This is an easy call.
Anyone who has been led by personal experience or the events of the past year to conclude that cops are callous and jaded hasn’t meant Ed Gonzalez.
The compassionate approach of this 51-year-old homicide detective-turned-city councilman-turned-sheriff might even win over some in the “defund the police” crowd.
Gonzalez doesn’t just give lip service to criminal justice reform or decriminalizing mental illness health, drug addiction and homelessness. He is enacting policies within the Harris County Sheriff’s Office.
“The word defund is not effective,” he says. “We need right-sized policing.”
To him, that means more focus on fighting violent crime and forming a regional task force to reduce drunken-driving deaths.
Elected in 2016, the Democrat brought the long-troubled Harris County Jail into state compliance and later made it the first in the state to address the opioid crisis by offering a drug that helps curb cravings and prevent relapses. He was among the first local officials to support reform of a misdemeanor bail system a federal court deemed unconstitutional.
The sheriff led the way in implementing cite-and-release, a program seeking to reduce the jail population by treating some misdemeanor charges like speeding tickets — that is, with citations rather than arrests.
Gonzalez says conversations are underway about how health providers could respond first to lower-risk calls that don’t require armed deputies. Other programs connect domestic violence survivors with social services and another improves interactions with people with autism.
Basically, Sheriff Gonzalez is doing it right. He’s as clear a choice as there is.
This could have been a more difficult choice.

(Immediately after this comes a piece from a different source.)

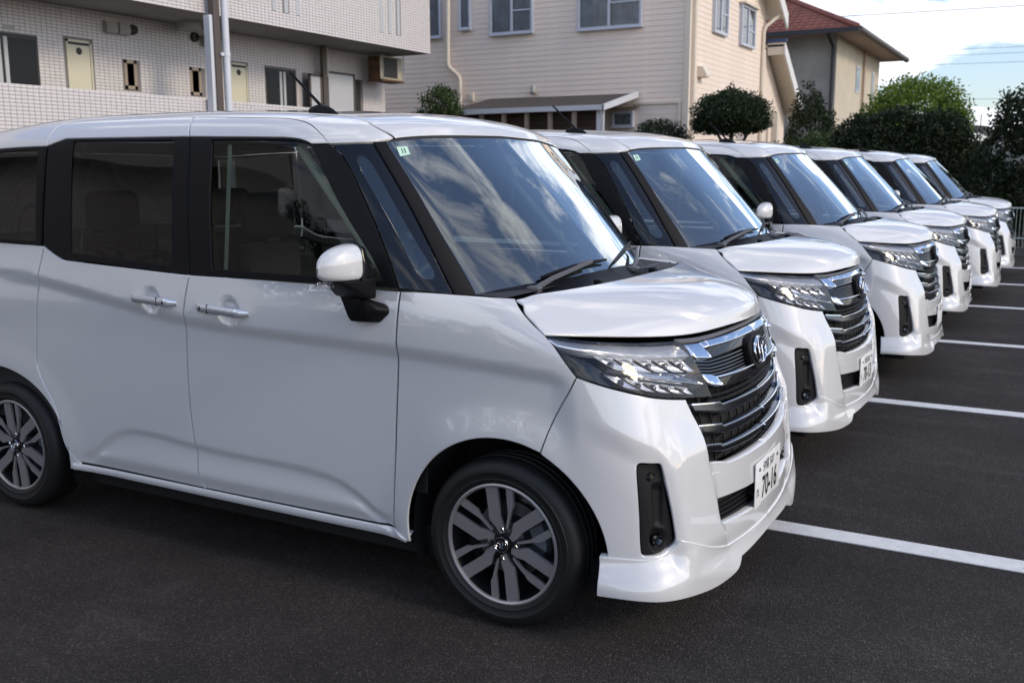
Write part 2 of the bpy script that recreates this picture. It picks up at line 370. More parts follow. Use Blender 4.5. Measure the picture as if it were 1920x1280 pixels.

To determine if Harris County District Attorney Kim Ogg is doing a good job, consider the claims of the opposition she has drawn this election year.
In the Democratic primary, she faced a challenge from the left, with opponents who believed her support for bail and other reforms has been too tepid. In the general election, her Republican opponent complains she’s too soft on law and order.
Neither claim hits the mark. For Ogg, 60, has approached the job of district attorney as she should: making it her priority to ensure a fair process that engenders trust in the system, supporting both reform and law enforcement with eyes open to their potential flaws and pushing back accordingly.
“I believe reform and public safety can mutually exist,” Ogg told the editorial board. “I believe Harris County is safer today because they have an independent district attorney.”
We agree.
There’s certainly room to criticize Ogg on criminal justice reform – Audia Jones and Carvana Cloud tried but didn’t succeed. A similar criticism from the right, based on cost savings and prioritizing violent crime over nonviolent crime – something Ogg herself highlighted in 2016 – would surely have been received favorably by the Chron editorial board. It might even be a general election winner. That’s not the argument that Ogg’s opponent was making, and the board wasn’t buying what she was selling. We’ve seen plenty of crossover votes in the DA race in previous elections – for Ogg in 2016, for Mike Anderson in 2012 – but I don’t expect much of it this year.